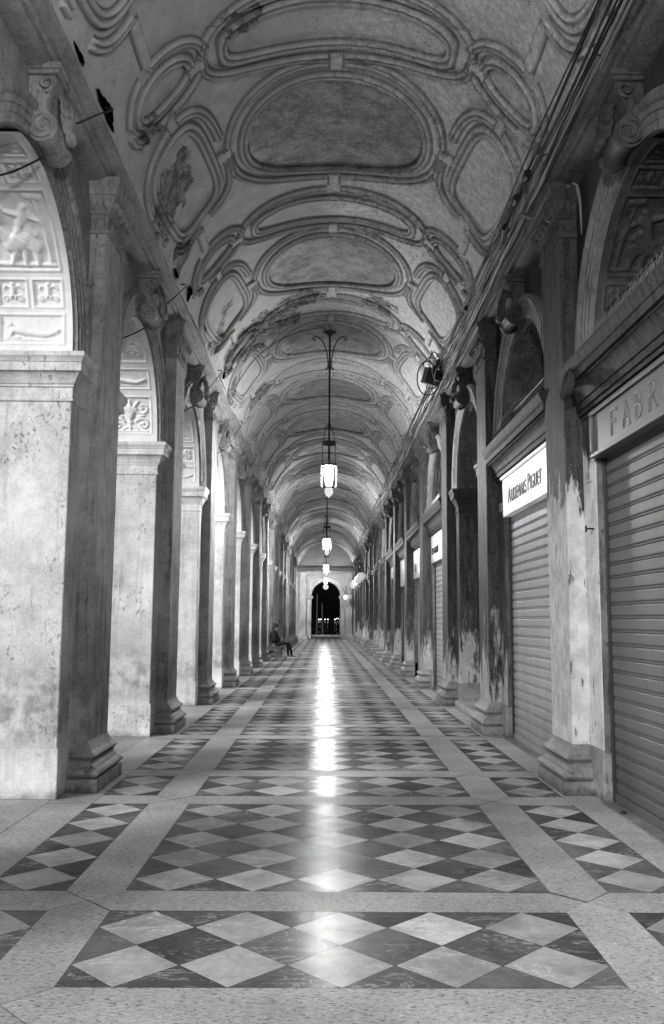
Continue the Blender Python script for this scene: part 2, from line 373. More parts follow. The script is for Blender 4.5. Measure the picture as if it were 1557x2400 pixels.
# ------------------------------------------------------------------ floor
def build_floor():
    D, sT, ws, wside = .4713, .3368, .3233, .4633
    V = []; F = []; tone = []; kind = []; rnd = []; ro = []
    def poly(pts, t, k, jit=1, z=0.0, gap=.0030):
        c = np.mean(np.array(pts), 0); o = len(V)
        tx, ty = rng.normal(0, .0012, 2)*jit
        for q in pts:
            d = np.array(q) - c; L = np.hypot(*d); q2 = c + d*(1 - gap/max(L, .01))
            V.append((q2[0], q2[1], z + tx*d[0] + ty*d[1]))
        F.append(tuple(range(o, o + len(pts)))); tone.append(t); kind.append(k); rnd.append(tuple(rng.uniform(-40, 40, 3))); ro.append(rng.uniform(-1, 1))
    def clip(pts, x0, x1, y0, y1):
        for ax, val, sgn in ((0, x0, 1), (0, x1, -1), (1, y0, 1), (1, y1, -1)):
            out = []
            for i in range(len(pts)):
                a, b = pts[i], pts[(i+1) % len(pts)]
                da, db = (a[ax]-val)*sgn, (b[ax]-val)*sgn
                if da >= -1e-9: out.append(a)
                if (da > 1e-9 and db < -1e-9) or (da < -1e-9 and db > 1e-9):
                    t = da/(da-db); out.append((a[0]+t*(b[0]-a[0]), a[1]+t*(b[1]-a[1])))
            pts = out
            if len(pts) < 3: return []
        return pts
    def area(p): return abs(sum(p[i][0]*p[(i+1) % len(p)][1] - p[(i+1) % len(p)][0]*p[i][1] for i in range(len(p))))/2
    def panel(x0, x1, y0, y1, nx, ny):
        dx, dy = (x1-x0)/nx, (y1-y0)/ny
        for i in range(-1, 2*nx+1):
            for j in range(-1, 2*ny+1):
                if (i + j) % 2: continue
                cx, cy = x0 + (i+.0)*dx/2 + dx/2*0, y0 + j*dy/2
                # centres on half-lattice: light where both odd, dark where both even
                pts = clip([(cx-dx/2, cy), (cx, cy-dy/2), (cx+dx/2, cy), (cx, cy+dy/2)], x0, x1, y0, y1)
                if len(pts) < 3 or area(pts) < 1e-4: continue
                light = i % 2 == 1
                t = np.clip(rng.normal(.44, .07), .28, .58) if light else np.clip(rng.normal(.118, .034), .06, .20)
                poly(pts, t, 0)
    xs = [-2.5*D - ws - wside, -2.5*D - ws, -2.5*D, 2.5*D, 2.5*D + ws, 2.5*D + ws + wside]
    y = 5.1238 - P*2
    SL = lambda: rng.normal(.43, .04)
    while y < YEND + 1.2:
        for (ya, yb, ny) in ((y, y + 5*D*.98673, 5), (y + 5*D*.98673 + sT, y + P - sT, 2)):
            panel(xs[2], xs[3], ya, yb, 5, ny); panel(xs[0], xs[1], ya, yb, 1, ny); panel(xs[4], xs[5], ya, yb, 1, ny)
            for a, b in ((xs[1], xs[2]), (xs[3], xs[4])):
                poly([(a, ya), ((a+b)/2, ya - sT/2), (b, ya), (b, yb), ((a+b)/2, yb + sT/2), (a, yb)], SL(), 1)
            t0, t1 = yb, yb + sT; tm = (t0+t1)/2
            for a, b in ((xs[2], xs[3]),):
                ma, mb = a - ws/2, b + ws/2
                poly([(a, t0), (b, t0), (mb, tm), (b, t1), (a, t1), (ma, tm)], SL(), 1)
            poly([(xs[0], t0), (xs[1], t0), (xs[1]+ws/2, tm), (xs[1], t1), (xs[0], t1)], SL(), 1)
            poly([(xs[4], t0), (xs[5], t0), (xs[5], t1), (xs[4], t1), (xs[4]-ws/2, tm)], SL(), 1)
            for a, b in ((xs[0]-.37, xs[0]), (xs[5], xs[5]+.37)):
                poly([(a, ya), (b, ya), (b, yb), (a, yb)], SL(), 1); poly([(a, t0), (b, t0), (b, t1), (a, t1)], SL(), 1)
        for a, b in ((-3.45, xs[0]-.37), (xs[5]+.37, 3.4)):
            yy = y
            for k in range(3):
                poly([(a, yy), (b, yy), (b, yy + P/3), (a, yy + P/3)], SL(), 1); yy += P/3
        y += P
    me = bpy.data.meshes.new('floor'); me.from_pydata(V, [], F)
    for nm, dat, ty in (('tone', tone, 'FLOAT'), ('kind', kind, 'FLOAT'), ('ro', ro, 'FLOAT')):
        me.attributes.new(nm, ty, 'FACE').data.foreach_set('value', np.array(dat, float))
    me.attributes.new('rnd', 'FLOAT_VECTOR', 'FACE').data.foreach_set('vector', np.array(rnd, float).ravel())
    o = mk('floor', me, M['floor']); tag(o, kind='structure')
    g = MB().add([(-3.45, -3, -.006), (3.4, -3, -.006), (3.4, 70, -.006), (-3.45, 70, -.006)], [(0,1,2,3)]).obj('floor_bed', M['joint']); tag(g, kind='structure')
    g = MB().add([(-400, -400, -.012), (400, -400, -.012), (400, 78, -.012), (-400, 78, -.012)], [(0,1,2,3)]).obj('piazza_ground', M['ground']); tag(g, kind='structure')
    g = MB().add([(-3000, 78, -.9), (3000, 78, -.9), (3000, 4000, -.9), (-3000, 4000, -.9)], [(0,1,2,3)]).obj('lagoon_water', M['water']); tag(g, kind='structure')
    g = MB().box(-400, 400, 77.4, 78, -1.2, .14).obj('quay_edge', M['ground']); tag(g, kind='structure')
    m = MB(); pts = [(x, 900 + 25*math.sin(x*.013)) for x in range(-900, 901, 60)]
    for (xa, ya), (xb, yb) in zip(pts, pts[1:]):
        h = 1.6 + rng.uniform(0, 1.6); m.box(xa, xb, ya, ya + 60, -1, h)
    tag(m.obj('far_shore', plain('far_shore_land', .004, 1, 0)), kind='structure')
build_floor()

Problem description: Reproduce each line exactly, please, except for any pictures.

Finished answer:
Continue the Blender Python script for this scene: part 2, from line 373. More parts follow. The script is for Blender 4.5. Measure the picture as if it were 1557x2400 pixels.
# ------------------------------------------------------------------ floor
def build_floor():
    D, sT, ws, wside = .4713, .3368, .3233, .4633
    V = []; F = []; tone = []; kind = []; rnd = []; ro = []
    def poly(pts, t, k, jit=1, z=0.0, gap=.0030):
        c = np.mean(np.array(pts), 0); o = len(V)
        tx, ty = rng.normal(0, .0012, 2)*jit
        for q in pts:
            d = np.array(q) - c; L = np.hypot(*d); q2 = c + d*(1 - gap/max(L, .01))
            V.append((q2[0], q2[1], z + tx*d[0] + ty*d[1]))
        F.append(tuple(range(o, o + len(pts)))); tone.append(t); kind.append(k); rnd.append(tuple(rng.uniform(-40, 40, 3))); ro.append(rng.uniform(-1, 1))
    def clip(pts, x0, x1, y0, y1):
        for ax, val, sgn in ((0, x0, 1), (0, x1, -1), (1, y0, 1), (1, y1, -1)):
            out = []
            for i in range(len(pts)):
                a, b = pts[i], pts[(i+1) % len(pts)]
                da, db = (a[ax]-val)*sgn, (b[ax]-val)*sgn
                if da >= -1e-9: out.append(a)
                if (da > 1e-9 and db < -1e-9) or (da < -1e-9 and db > 1e-9):
                    t = da/(da-db); out.append((a[0]+t*(b[0]-a[0]), a[1]+t*(b[1]-a[1])))
            pts = out
            if len(pts) < 3: return []
        return pts
    def area(p): return abs(sum(p[i][0]*p[(i+1) % len(p)][1] - p[(i+1) % len(p)][0]*p[i][1] for i in range(len(p))))/2
    def panel(x0, x1, y0, y1, nx, ny):
        dx, dy = (x1-x0)/nx, (y1-y0)/ny
        for i in range(-1, 2*nx+1):
            for j in range(-1, 2*ny+1):
                if (i + j) % 2: continue
                cx, cy = x0 + (i+.0)*dx/2 + dx/2*0, y0 + j*dy/2
                # centres on half-lattice: light where both odd, dark where both even
                pts = clip([(cx-dx/2, cy), (cx, cy-dy/2), (cx+dx/2, cy), (cx, cy+dy/2)], x0, x1, y0, y1)
                if len(pts) < 3 or area(pts) < 1e-4: continue
                light = i % 2 == 1
                t = np.clip(rng.normal(.44, .07), .28, .58) if light else np.clip(rng.normal(.118, .034), .06, .20)
                poly(pts, t, 0)
    xs = [-2.5*D - ws - wside, -2.5*D - ws, -2.5*D, 2.5*D, 2.5*D + ws, 2.5*D + ws + wside]
    y = 5.1238 - P*2
    SL = lambda: rng.normal(.43, .04)
    while y < YEND + 1.2:
        for (ya, yb, ny) in ((y, y + 5*D*.98673, 5), (y + 5*D*.98673 + sT, y + P - sT, 2)):
            panel(xs[2], xs[3], ya, yb, 5, ny); panel(xs[0], xs[1], ya, yb, 1, ny); panel(xs[4], xs[5], ya, yb, 1, ny)
            for a, b in ((xs[1], xs[2]), (xs[3], xs[4])):
                poly([(a, ya), ((a+b)/2, ya - sT/2), (b, ya), (b, yb), ((a+b)/2, yb + sT/2), (a, yb)], SL(), 1)
            t0, t1 = yb, yb + sT; tm = (t0+t1)/2
            for a, b in ((xs[2], xs[3]),):
                ma, mb = a - ws/2, b + ws/2
                poly([(a, t0), (b, t0), (mb, tm), (b, t1), (a, t1), (ma, tm)], SL(), 1)
            poly([(xs[0], t0), (xs[1], t0), (xs[1]+ws/2, tm), (xs[1], t1), (xs[0], t1)], SL(), 1)
            poly([(xs[4], t0), (xs[5], t0), (xs[5], t1), (xs[4], t1), (xs[4]-ws/2, tm)], SL(), 1)
            for a, b in ((xs[0]-.37, xs[0]), (xs[5], xs[5]+.37)):
                poly([(a, ya), (b, ya), (b, yb), (a, yb)], SL(), 1); poly([(a, t0), (b, t0), (b, t1), (a, t1)], SL(), 1)
        for a, b in ((-3.45, xs[0]-.37), (xs[5]+.37, 3.4)):
            yy = y
            for k in range(3):
                poly([(a, yy), (b, yy), (b, yy + P/3), (a, yy + P/3)], SL(), 1); yy += P/3
        y += P
    me = bpy.data.meshes.new('floor'); me.from_pydata(V, [], F)
    for nm, dat, ty in (('tone', tone, 'FLOAT'), ('kind', kind, 'FLOAT'), ('ro', ro, 'FLOAT')):
        me.attributes.new(nm, ty, 'FACE').data.foreach_set('value', np.array(dat, float))
    me.attributes.new('rnd', 'FLOAT_VECTOR', 'FACE').data.foreach_set('vector', np.array(rnd, float).ravel())
    o = mk('floor', me, M['floor']); tag(o, kind='structure')
    g = MB().add([(-3.45, -3, -.006), (3.4, -3, -.006), (3.4, 70, -.006), (-3.45, 70, -.006)], [(0,1,2,3)]).obj('floor_bed', M['joint']); tag(g, kind='structure')
    g = MB().add([(-400, -400, -.012), (400, -400, -.012), (400, 78, -.012), (-400, 78, -.012)], [(0,1,2,3)]).obj('piazza_ground', M['ground']); tag(g, kind='structure')
    g = MB().add([(-3000, 78, -.9), (3000, 78, -.9), (3000, 4000, -.9), (-3000, 4000, -.9)], [(0,1,2,3)]).obj('lagoon_water', M['water']); tag(g, kind='structure')
    g = MB().box(-400, 400, 77.4, 78, -1.2, .14).obj('quay_edge', M['ground']); tag(g, kind='structure')
    m = MB(); pts = [(x, 900 + 25*math.sin(x*.013)) for x in range(-900, 901, 60)]
    for (xa, ya), (xb, yb) in zip(pts, pts[1:]):
        h = 1.6 + rng.uniform(0, 1.6); m.box(xa, xb, ya, ya + 60, -1, h)
    tag(m.obj('far_shore', plain('far_shore_land', .004, 1, 0)), kind='structure')
build_floor()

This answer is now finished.